Standing in the front of a crowded room, all eyes were on Lt. John Branson, a U.S. Marine recently returned from fighting in Afghanistan. Sitting on multi-colored gym mats inches away from him, 25 kindergartners and elementary school students visibly squirmed waiting for answers to their battery of questions.
"Are you like a ninja?" someone asked him. Branson smiled.
"I am like a ninja," he said.
"Did you miss your mom?" another wondered. He did.
"Do you march?" asked another. Not very well, Branson said. One of the last questions the students asked of Branson was what he wanted to be.
"I don’t know, right now I’m unemployed. Stay in school," Branson said with a laugh.
Branson met with the inquisitive children of The Diener School in Potomac on Friday, Dec. 12 for a ceremony in which they honored him for his service, but the event wasn’t just about Branson.
The second-year school, which operates out of Congregation Har Shalom on Falls Road, caters to students with wide-ranging learning, emotional, and developmental challenges but Branson’s visit is part of what school founder Jillian Copeland described as the character building part of the school’s curriculum. In addition to addressing the challenges that each of her 25 students face, Copeland strives to get them to look beyond themselves and to care for others in the world around them.
That was why Branson — a Potomac native who’s sister Kate teaches at Diener — came to the school to be presented with a plaque and a giant American flag made from construction paper, and it is also why the students sing songs in retirement homes on Valentine’s Day and volunteer in park cleanup programs on Earth Day. Copeland strives to help her children perform through the layered challenges, but she wants them to be good people too.

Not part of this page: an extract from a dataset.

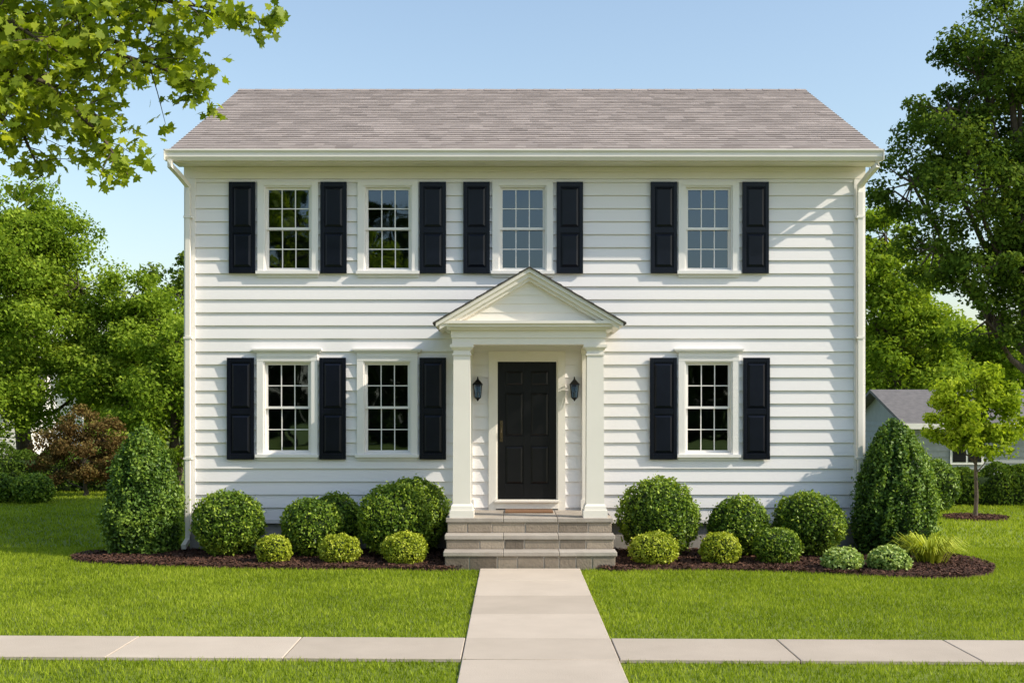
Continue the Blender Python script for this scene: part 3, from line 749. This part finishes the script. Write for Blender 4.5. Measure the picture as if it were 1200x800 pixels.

Sometimes parents of children with special needs "forget that they’re people, and for me that’s really, really important," Copeland said.

COPELAND is a teacher by training and a mother of four, but it wasn’t until she had her third child that she gained firsthand knowledge of learning and developmental delays. Unsatisfied with the schooling options that she was able to find for her son — even in the Washington, D.C. metropolitan area which has no shortage of such programs — Diener eventually decided to start her own school.
"I couldn’t really find the appropriate learning environment for him," Copeland said. "I was really looking for a holistic, collaborative approach. There are a lot of great schools around, but nothing that really fit him."
Last year she had 11 students; this year there are 25 in grades K – 4, each with a range of challenges from sensory processing, to social, developmental and learning delays, to attentional issues. Such issues don’t tend to be isolated or mutually exclusive but rather layered, so each student has a carefully crafted curriculum that is built around those challenges, said Copeland.
Tailoring the programs to the academic needs of each child is essential, but so are physical exercises and activities that help the students build their gross and fine motor abilities as well as to stimulate their vestibular, proprioceptive, and tactile senses and abilities, providing through yoga, one-on-one exercises and other means what Copeland calls the "neurological reset" that helps so many of her students throughout the day.
"No kidding, this is utopia," said Deneen Wilson, whose son attends Diener. Last year her son attended a synagogue preschool in the morning and a special-needs preschool in the afternoon and resisted going to school every day.
"The proof is in the pudding with my child who resisted going to school last year," Wilson said. This year? "Loves it. Loves it."

FINDING THE RIGHT students for the school is a matter of grouping children together socially, as much as it is to do with their needs, since creating a cohesive classroom environment is of paramount importance, said the Lois McCabe, who directs the school’s enrollment program. To ensure a good fit, maintain a small class size and ensure plenty of individual attention, not all families who apply are accepted. Of 49 applicants for this school year, 19 were accepted and 14 enrolled.
"It’s amazing when it all comes together but it’s a really difficult process to put together," McCabe said. Perhaps the biggest puzzle piece to a student’s well-being — any student, but particularly those with developmental and learning challenges — is to help them build self-esteem. Copeland makes sure that the students are rewarded and acknowledged not for completing specific tasks as much as they are for working hard. To that end, teachers help students construct a graph charting the things they’ve done that day, from working on their math assignments to eating lunch or doing fitness exercises.
"Hard work and effort is really commended here more than ability," Copeland said. "It’s not the product, it’s the process."
It’s a process that is ongoing. Diener is named after Copeland’s grandfather, Jack Diener, who encouraged and supported Copeland in her quest to open the school up to the time of his death shortly before it opened for the 2007 school year. Diener was an inspiration and a support for Copeland, much as Copeland and her staff now are for the students and families of her school.
"She really is the most dedicated, amazing person I’ve ever met in terms of this sort of thing," said Wilson.